Some research online reveals that on NetBSD the tool netpgp can be used used to decrypt files:
Decrypting the file to the tmp directory and extracting it shows another .htpasswd file. Let’s also try and crack it in the same manner as before by copying the hash to our local machine and run hashcat on it.
Another password cracked! This time it returns littlebear, but it seems that this password is supposedly for the same webapi_user. On a BSD system, doas is the equivalent of sudo on Linux. So let’s see if r.micheals is allowed to run programs as root:
Alright, we have root access with this password. Suppose you are in a situation where you want to play on the safe side, not set off any alarms, … . It’s possible first to check the doas.conf file, similar to the sudoers file on Linux; it will show if a user has sudo access and what access is allowed. I skipped this step because I couldn’t locate the doas.conf file on this NetBSD system and didn’t want to waste much more time. Or use a privilege escalation suite which could probably also detect this for you.
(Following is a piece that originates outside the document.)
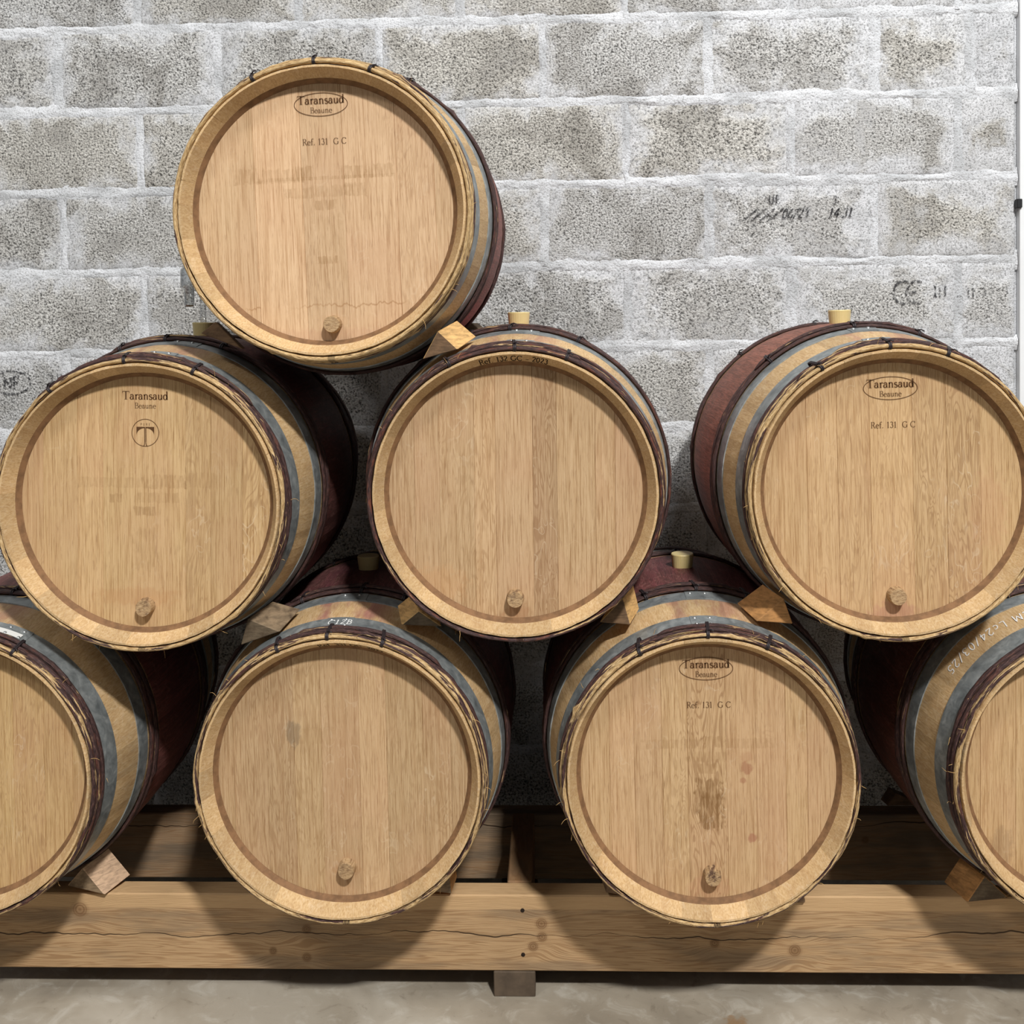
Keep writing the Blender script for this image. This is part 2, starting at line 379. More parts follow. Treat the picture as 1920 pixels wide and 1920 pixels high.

And that’s the root flag /root/root.txt, which concludes my walkthrough.
Conclusion
This was a pretty fun challenge to solve. But I do think I got lucky a couple of times here there. I, for example, never dug into the service running on port 9001. When reading the official walkthrough afterwards, the Medusa Supervisor Process Manager running behind this port was configured using the default credentials of user and password 123. This application gives an overview of running processes and reveals that Lua script is running on this machine. From what I understood, this service would have no other use than that. So I got slightly lucky figuring out what language was used because of the error message leaking this back to me.
I always learn something new by solving these machines. This time I learned lots of new stuff about BSD systems and NetBSD in general. Something I would others rarely run in to or use in my day to day life. I am already looking forward to sharing my following walkthrough and learnings with you all.